Thursday, August 05, 2010

Starting at 92

The Newsweek Magazine was bought by Sidney Harman, the 92-year-old founder (in 1952) of a stereo equipment factory. Harman is planning to turn around the losing company and in the future, to expand it into the digital sphere. This NYC Jew has answered my question last week if at my age should I expand my business.

22 comments:

Ivan said...

Maybe so but I don't think many will be reading the print edition of Newsweek regularly, regardless of the form in which it is presented. The internet has well and truly killed off the news magazines. High brow and middle brow publications such as Foreign Affairs and the Economist will survive but the deck is stacked against the weekly news magazines.

Anonymous said...

I Agree with Ivan.

Newsweek is worth all of the $ 1 he paid for it. The ipad will completely eliminate all print magazines.

Russ

Anonymous said...

Harman is a smart man and knows there is no real hope of a turnaround. He is also a committed Democrat and has tons of money that he knows cannot accompany him to the grave. Our press is returning to its roots, which were as organs of political parties. The impartial press never really existed but for a while they did manage to disguise it pretty well from the rubes.
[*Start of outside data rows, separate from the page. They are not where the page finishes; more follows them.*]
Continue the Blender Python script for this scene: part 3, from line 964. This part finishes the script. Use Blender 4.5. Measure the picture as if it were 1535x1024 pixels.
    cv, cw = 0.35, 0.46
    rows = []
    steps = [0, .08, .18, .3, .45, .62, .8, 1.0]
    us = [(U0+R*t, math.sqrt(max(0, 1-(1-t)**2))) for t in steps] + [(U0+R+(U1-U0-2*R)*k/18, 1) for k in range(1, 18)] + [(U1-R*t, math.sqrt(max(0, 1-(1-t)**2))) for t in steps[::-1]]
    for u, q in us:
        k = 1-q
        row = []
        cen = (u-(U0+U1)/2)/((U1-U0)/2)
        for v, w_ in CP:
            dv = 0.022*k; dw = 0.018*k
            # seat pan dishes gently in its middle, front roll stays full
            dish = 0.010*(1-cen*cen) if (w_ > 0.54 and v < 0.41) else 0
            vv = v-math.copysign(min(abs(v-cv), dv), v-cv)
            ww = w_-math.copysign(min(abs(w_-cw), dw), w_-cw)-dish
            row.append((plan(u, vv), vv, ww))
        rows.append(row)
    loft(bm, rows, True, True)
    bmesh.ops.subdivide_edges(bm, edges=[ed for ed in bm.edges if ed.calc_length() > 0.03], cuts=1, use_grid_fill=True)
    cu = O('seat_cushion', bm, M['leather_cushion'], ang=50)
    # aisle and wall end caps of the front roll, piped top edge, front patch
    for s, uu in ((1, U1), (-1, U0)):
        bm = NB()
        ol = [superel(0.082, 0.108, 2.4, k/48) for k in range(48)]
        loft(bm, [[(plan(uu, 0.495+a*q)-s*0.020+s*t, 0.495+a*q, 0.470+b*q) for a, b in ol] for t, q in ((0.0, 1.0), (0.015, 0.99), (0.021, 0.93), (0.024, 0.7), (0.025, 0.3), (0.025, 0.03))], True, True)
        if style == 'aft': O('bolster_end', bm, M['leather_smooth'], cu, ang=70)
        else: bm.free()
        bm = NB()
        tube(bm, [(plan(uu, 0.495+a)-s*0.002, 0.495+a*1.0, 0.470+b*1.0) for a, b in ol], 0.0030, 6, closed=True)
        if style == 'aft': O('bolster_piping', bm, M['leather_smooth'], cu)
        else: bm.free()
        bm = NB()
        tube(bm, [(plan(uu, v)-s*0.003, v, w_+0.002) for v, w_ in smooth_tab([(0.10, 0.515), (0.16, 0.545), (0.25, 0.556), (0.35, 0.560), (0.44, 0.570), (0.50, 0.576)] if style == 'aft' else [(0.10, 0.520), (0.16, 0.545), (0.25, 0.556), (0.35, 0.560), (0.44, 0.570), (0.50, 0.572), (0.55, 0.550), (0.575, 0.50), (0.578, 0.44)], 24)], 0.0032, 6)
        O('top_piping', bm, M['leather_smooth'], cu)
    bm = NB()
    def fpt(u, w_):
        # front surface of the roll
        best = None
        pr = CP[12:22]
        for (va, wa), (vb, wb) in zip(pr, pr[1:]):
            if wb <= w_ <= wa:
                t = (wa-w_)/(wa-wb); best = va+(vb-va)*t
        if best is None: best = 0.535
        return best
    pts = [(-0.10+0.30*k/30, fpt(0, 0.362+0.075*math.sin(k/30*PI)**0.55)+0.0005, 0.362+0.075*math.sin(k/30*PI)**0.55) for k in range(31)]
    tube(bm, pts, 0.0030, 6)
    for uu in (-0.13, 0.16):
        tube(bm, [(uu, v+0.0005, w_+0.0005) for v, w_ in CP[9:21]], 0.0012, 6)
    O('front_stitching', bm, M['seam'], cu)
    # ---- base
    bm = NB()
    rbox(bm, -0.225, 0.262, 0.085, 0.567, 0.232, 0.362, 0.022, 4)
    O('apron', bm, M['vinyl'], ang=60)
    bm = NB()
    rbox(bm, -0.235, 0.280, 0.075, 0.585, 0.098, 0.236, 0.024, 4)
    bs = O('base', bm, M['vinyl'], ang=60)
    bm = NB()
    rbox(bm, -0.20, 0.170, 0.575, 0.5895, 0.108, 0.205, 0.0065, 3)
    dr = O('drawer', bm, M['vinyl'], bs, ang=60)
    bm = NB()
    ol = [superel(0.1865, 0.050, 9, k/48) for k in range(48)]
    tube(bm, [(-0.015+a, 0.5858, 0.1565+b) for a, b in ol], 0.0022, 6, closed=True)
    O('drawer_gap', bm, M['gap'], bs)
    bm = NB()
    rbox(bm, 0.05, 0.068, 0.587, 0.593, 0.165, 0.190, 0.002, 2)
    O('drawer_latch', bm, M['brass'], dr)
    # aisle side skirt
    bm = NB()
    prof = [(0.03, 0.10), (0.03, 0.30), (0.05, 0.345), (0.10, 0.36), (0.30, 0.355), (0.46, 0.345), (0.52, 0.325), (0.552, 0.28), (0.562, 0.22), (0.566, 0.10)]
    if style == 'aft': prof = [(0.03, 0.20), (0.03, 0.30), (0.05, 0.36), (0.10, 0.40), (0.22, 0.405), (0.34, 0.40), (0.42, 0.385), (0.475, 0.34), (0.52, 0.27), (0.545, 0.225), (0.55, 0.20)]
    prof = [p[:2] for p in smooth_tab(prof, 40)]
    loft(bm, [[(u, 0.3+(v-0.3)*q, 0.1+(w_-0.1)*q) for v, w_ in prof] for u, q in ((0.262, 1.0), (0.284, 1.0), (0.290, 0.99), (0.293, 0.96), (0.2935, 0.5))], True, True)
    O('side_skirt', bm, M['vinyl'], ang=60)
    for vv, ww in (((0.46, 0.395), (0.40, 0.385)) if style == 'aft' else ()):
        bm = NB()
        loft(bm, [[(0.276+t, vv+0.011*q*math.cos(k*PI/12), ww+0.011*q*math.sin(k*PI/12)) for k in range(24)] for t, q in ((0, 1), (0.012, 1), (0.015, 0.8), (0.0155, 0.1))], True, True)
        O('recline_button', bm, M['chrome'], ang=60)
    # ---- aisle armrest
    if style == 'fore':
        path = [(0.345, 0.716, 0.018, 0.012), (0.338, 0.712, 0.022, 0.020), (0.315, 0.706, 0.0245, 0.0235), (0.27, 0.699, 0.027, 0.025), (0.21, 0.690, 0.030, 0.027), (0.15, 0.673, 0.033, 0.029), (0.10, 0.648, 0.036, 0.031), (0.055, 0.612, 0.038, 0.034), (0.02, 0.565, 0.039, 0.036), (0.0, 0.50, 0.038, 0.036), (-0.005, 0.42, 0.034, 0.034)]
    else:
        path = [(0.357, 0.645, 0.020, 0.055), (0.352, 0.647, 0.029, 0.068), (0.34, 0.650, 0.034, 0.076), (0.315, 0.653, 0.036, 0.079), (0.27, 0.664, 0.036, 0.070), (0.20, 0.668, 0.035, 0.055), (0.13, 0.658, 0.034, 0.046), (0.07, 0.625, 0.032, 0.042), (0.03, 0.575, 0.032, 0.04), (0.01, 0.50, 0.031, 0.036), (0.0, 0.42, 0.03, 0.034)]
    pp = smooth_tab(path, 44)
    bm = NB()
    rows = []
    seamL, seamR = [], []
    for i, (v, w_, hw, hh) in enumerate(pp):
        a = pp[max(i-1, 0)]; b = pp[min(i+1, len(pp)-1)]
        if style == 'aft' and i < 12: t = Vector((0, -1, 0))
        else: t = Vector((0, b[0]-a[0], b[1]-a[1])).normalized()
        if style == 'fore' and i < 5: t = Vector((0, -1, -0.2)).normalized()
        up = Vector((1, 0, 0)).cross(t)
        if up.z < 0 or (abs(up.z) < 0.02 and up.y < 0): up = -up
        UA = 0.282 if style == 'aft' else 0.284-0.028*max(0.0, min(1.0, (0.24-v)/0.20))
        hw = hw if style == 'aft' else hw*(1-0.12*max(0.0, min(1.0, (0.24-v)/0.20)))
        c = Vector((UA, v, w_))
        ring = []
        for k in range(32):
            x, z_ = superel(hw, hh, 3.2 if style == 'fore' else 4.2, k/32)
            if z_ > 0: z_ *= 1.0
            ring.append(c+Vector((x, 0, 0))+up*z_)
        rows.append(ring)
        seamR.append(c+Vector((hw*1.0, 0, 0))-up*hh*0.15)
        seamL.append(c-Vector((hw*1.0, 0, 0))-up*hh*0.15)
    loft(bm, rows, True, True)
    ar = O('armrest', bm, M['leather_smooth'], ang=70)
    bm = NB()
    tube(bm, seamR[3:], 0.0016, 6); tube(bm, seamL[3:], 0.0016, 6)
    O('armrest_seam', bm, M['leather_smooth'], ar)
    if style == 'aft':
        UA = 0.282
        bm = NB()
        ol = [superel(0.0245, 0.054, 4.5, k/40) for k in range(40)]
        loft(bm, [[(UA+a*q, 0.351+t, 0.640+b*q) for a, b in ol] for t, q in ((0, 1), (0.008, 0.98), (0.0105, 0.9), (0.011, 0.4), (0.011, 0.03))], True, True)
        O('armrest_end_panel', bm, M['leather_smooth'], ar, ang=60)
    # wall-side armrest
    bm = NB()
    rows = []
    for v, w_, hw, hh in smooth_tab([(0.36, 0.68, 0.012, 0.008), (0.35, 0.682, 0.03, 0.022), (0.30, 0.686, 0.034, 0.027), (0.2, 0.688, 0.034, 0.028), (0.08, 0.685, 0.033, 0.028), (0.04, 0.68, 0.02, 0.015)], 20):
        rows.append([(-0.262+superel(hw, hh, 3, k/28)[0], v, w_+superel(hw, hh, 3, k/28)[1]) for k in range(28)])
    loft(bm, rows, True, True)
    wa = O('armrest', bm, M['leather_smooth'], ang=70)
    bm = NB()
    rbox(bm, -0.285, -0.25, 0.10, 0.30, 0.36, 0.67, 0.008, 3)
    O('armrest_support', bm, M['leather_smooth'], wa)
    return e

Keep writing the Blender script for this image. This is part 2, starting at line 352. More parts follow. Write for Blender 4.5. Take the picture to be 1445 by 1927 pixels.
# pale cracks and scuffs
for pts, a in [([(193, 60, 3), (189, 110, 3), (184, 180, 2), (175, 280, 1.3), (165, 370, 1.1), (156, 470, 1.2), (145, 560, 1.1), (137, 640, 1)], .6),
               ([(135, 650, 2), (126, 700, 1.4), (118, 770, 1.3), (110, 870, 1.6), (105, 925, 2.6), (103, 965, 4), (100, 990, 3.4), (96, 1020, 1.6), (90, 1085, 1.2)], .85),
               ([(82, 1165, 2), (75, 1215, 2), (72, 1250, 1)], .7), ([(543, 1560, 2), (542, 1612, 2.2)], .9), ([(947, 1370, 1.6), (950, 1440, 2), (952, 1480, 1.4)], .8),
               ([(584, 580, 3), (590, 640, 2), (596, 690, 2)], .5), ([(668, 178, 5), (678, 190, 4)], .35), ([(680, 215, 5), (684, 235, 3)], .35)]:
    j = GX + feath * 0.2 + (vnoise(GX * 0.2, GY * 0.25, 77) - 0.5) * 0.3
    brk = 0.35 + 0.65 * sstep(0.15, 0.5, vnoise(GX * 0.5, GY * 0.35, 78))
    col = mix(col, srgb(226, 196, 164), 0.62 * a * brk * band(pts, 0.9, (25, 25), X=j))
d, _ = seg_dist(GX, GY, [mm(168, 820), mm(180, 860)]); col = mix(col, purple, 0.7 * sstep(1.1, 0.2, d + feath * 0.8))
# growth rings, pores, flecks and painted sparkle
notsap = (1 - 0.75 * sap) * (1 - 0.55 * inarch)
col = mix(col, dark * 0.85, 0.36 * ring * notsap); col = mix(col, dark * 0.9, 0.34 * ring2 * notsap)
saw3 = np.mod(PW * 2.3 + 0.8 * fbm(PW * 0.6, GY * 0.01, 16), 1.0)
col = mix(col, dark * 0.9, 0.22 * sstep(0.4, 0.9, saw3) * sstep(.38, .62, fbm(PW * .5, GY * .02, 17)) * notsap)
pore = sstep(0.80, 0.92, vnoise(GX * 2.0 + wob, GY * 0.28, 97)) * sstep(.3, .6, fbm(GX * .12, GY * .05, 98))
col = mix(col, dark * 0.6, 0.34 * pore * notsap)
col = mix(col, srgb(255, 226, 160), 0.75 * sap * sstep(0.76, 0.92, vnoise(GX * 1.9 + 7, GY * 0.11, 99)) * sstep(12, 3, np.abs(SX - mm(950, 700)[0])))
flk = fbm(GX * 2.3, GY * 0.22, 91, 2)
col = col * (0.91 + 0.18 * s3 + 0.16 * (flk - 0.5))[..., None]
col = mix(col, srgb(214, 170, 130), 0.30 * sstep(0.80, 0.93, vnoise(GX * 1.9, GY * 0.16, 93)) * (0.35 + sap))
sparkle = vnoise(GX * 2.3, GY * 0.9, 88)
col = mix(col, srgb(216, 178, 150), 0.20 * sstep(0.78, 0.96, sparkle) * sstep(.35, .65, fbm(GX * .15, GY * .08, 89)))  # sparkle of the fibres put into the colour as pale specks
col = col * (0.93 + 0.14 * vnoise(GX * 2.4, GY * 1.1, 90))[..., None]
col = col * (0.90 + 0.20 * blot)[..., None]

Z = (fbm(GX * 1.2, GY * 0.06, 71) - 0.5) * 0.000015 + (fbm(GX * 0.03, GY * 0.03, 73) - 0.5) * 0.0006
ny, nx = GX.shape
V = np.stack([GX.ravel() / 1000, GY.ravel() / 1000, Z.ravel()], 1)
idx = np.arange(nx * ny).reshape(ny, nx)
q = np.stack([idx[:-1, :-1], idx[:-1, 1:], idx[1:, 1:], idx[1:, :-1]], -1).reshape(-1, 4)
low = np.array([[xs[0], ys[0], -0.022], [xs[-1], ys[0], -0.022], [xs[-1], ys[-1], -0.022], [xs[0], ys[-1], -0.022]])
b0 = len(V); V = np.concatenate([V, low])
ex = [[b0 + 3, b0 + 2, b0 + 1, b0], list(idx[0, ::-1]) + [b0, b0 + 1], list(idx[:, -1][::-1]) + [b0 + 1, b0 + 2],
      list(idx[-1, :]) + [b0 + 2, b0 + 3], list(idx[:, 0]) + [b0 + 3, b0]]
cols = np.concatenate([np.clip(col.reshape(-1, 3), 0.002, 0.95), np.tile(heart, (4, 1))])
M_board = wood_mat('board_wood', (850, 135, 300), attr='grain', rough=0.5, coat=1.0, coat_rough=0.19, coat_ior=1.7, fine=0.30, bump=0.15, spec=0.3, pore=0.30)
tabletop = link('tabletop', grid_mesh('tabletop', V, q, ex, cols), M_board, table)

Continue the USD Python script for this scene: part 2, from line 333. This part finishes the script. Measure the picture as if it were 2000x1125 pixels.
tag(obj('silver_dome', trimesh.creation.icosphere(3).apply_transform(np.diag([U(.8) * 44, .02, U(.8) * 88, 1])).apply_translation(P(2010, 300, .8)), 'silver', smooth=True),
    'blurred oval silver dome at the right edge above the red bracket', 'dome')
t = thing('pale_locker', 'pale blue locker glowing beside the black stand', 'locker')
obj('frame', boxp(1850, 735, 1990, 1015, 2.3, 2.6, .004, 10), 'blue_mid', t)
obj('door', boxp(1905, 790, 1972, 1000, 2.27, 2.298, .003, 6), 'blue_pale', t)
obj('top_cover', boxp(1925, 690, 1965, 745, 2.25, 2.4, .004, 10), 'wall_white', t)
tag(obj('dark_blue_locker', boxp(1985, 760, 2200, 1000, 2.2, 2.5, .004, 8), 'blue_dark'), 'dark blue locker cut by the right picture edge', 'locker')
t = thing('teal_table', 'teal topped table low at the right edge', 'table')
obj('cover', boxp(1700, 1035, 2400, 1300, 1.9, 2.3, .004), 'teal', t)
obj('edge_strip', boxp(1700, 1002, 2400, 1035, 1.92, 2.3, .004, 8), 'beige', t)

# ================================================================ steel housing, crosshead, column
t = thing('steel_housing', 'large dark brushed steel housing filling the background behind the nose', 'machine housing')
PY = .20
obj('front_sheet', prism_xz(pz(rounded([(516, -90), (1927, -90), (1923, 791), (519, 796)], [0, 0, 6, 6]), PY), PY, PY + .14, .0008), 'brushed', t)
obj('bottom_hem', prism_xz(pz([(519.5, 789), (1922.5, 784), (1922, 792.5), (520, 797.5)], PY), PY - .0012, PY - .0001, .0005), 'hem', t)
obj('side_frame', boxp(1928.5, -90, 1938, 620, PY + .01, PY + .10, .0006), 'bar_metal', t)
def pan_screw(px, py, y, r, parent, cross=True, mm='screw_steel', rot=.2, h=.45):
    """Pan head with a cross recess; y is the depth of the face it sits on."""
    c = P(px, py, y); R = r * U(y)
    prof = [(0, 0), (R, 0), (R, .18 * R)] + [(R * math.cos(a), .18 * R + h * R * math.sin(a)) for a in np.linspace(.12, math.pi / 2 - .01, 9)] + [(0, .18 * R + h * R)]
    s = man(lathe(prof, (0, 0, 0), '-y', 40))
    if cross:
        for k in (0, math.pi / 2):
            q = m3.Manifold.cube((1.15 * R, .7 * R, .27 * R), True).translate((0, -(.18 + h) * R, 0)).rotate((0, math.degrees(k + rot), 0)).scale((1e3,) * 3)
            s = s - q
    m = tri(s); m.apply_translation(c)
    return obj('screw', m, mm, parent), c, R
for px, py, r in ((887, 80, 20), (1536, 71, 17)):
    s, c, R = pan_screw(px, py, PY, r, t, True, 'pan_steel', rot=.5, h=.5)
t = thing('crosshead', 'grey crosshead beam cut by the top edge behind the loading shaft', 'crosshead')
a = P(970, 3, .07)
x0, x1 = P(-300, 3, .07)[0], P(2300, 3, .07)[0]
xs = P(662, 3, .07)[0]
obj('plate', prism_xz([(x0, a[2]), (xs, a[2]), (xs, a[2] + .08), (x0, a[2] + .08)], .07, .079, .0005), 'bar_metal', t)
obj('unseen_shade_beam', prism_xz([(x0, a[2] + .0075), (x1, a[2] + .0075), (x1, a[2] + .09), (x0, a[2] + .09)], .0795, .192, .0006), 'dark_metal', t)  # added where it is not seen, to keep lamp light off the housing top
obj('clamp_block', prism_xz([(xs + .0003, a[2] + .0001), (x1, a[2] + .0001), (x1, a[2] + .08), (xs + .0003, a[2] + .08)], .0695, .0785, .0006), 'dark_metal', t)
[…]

Now the mask has worn so thin that it has outlived its usefulness - even liberals are beginning to realize that it is counterproductive to keep insisting that liberal publications are neutral - no one believes them anymore anyway and it affects their overall credibility.

K

Anonymous said...

BTW, I happened to be on another website, one that is not particularly geared to any political persuasion (as far as I know) - the Daily Beast and saw the announcement regarding Newsweek (the story was that the numbers were really grim and that if anything Harman overpaid by paying $1 (given the liabilities he assumed as well) for something that was losing $20+ million per year and had no plan for reversing its decline. What was most revealing were the comments - 99% of them were basically to the effect that Newsweek was now a partisan liberal rag that had no more credibility so it was no surprise that it no longer appealed to the average person and was losing money. The editors of publications such as Newsweek or the NY Times are either blissfully unaware that this is how they are now regarded by vast segments of the public or they are aware but in denial or they know but they don't care and cynically keep feeding us the same stuff because they still think it is effective in promoting their agenda (if not in making $), but it's clear to me that the jig is up and the public (except for a small loyal liberal minority which is insufficient to support a mass market publication with hundreds on the payroll) is literally no longer buying their stuff and that any avowals of neutrality that they make are see as laughably false.

K


K

J said...

What is remarkable is that at age 92 (ninety two) he is entering a completely new business field. Ad meah ve-esrim!

Anonymous said...

Biz hinderd un twantzig yor!

But the sad truth is that even a multi-millionaire like Harman cannot buy immortality. At his age, a debilitating stroke or heart attack could happen at any moment, and even at best, how many more vigorous years can he expect? 8, 10 tops? There are a handful of people who indeed live to Moses's age, but when one sees them they are inevitably blind, deaf, wheelchair bound, etc. The number of people who are over 100 but who are still living active lives you can count on your fingers. There has to be an end to everything or the world would be filled with the generations. If we all lived to 120, we'd want to live to 150, but our time here is limited - that is the plan of the universe.

K

J said...

Laws, and you know it, are for ignoring them. The universe has no laws we have to obey. The man is starting a new business at 92 and I hope he will marry at 95 and invite us to the bris at 96. :-)

Anonymous said...

We sometimes ignore man made laws and get away with it if no one is watching. But universal laws (such as gravity and mortality) have their own existence whether we deny them or not, because He (whoever He is) is always watching and never forgets to enforce the laws of motion or thermodynamics or whatever. The Malach ha Moves is coming sooner or later for Harman and for you and for me and for all of us. Just like the song says -

Vita nostra brevis est
Brevi finietur.
Venit mors velociter
Rapit nos atrociter
Nemini parcetur.


K

Anonymous said...

The Second Law of Thermodynamics is a less poetic representation of the same sentiment.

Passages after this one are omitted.